(Directive) Determine the number of lines where "dark" occurs and reply with that number by itself.

============

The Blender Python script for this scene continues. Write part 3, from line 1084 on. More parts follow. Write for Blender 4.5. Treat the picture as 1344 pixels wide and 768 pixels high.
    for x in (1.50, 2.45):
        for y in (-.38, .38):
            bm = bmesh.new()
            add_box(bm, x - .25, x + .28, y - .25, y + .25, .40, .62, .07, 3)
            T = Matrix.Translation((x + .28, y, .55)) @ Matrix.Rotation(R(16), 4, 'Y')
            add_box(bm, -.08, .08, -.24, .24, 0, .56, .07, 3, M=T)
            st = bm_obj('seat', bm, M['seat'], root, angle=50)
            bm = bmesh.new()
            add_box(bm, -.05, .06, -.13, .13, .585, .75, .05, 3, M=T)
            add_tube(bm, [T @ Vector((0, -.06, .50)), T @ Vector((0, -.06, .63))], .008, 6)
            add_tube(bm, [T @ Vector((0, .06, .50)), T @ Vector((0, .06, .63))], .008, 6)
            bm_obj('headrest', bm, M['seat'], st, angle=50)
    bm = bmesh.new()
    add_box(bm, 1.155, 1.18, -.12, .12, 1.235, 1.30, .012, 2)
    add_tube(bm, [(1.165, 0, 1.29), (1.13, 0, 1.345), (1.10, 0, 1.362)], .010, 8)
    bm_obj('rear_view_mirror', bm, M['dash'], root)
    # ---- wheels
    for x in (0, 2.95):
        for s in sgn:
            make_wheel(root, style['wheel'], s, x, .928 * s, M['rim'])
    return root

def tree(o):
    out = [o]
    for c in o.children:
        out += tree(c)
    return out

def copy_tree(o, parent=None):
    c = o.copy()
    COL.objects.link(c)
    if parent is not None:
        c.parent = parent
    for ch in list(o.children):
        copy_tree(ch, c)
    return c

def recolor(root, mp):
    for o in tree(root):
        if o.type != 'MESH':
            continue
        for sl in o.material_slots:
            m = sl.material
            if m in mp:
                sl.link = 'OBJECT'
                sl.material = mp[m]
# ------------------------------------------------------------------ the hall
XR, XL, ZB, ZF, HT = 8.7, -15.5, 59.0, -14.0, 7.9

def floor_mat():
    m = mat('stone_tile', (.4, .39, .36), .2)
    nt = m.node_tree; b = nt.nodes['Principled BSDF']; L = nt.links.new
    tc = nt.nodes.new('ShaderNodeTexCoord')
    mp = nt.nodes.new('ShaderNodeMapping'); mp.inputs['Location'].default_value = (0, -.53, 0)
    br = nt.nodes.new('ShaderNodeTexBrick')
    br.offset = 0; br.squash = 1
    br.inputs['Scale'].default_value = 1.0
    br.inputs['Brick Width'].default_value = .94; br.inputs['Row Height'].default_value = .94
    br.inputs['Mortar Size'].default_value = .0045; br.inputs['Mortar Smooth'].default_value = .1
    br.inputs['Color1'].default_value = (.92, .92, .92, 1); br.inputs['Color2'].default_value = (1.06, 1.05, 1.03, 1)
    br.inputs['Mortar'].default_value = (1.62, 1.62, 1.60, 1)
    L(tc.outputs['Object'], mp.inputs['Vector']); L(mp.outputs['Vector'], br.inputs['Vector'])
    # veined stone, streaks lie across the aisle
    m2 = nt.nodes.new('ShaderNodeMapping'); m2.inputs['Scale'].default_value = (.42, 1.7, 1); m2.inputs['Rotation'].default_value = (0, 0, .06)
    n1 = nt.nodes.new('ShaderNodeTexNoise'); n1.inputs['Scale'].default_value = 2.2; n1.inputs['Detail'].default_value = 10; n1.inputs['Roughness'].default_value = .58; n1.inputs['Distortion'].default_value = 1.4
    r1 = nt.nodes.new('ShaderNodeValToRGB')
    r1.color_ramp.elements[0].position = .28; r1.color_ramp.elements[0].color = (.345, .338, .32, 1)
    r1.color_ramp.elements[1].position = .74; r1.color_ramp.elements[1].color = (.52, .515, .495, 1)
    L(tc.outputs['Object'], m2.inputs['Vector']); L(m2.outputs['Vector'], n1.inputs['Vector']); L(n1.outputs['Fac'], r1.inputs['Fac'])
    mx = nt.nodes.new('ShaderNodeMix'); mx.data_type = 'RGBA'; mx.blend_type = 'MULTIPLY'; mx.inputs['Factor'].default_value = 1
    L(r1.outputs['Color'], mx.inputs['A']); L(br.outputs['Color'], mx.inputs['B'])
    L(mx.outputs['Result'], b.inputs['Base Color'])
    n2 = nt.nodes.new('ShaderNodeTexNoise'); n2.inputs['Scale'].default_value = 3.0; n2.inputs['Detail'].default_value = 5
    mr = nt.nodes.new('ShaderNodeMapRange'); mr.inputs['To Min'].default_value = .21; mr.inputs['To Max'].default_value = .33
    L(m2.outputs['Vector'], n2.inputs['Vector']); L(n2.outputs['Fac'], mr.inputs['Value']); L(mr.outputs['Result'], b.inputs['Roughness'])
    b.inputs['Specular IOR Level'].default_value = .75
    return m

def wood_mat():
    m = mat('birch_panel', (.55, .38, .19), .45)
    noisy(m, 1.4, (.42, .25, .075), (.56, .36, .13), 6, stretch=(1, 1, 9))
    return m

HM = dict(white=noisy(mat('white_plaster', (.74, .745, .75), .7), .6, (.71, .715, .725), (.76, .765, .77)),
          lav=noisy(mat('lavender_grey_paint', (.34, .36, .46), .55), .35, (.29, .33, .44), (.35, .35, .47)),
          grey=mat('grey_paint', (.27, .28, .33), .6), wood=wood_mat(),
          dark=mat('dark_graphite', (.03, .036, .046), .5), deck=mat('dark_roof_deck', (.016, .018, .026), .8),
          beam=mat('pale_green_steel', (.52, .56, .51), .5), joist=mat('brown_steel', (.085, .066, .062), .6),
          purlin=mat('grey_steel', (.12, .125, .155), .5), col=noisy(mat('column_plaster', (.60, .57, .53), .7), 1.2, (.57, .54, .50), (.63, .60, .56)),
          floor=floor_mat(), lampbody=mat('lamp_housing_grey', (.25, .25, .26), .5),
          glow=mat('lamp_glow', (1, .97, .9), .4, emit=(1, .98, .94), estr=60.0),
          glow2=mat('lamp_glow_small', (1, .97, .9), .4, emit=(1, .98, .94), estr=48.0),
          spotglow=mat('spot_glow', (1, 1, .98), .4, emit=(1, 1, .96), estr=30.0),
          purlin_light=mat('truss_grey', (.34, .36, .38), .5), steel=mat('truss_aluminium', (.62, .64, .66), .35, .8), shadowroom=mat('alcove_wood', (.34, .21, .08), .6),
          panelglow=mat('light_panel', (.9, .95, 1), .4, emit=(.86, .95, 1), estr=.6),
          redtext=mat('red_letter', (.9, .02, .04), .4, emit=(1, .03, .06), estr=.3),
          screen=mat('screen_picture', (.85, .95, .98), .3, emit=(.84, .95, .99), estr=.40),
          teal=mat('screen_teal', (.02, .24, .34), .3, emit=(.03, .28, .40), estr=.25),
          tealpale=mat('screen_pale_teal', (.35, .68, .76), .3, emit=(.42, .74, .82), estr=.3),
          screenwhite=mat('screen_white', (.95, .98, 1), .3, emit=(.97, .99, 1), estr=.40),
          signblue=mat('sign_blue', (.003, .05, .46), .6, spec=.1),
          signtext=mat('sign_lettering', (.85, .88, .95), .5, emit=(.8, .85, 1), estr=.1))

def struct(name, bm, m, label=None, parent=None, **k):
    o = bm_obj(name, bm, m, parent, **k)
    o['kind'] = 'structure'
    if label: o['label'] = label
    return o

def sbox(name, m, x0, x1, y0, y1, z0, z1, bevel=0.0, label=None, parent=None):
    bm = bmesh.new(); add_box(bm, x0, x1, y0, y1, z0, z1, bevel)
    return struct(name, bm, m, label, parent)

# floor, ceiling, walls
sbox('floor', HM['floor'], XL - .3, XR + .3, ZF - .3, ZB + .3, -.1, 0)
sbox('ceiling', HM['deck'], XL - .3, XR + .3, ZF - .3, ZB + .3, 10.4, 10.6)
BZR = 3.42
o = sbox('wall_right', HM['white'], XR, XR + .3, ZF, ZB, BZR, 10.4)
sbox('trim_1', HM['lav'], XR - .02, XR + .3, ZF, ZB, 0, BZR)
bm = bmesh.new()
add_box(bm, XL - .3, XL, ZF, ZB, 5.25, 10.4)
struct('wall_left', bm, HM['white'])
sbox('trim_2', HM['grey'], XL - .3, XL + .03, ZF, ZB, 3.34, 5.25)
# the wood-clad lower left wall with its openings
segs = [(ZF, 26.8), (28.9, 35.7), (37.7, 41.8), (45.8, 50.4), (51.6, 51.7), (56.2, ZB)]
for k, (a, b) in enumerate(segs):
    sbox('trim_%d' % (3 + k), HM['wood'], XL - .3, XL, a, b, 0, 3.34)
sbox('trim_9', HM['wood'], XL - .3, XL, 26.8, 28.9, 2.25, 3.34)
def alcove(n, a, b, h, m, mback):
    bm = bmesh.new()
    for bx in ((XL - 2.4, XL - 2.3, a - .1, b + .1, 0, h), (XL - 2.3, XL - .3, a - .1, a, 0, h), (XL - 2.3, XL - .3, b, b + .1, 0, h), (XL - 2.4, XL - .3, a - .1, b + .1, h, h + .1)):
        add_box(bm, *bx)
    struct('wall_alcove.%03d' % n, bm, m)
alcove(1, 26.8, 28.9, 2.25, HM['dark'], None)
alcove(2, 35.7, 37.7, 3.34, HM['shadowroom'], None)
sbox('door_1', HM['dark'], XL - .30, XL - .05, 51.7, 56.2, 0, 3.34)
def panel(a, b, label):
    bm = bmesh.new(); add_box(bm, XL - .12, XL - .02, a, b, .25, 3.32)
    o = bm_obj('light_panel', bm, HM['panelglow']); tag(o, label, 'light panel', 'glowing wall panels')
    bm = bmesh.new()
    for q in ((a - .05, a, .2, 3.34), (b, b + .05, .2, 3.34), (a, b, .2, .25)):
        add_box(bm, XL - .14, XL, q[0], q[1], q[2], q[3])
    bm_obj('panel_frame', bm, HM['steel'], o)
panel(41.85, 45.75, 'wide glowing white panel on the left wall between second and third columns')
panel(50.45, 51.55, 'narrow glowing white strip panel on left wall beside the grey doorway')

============

(The result) 3